Only a few U.S. cities, such as Davis, California, have a tradition of implementing pedestrian and bicyclist amenities since the 1970s. By contrast, many European cities, led by Muenster, Amsterdam, and Copenhagen, have implemented entire networks of bike lanes, separated cycle tracks, off-street bicycle paths, and traffic calmed neighborhood streets — allowing easy travel by bicycle between any origin and destination in a city or region. European cities also have a longer history of providing networks of sidewalks, crosswalks, and car free zones in city centers.

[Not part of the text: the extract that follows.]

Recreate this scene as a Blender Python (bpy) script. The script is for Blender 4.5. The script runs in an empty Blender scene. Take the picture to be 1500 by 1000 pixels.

Additionally, European traffic laws protect pedestrians and cyclists, often putting the responsibility for a crash on the driver, while U.S. traffic laws, police, and court juries often fail to prosecute or punish drivers who kill pedestrians or cyclists.

Zoning Laws

There are many differences between land-use planning systems in the United States and Europe. Europeans tend to allow a greater mix of uses in their residential zones, thus keeping trip distances shorter. For example, in Germany, a residential zone can include doctors' offices, cafes, corner stores, or apartment buildings. By contrast, single family residential zones in the United States typically forbid those uses. Zoning in Germany also occurs for smaller land areas—almost at the block level—facilitating shorter trips than in U.S. cities, where zones tend to be much larger. And while most U.S. zoning codes still require a minimum number of parking spots, many European countries operate with maximum numbers to limit parking.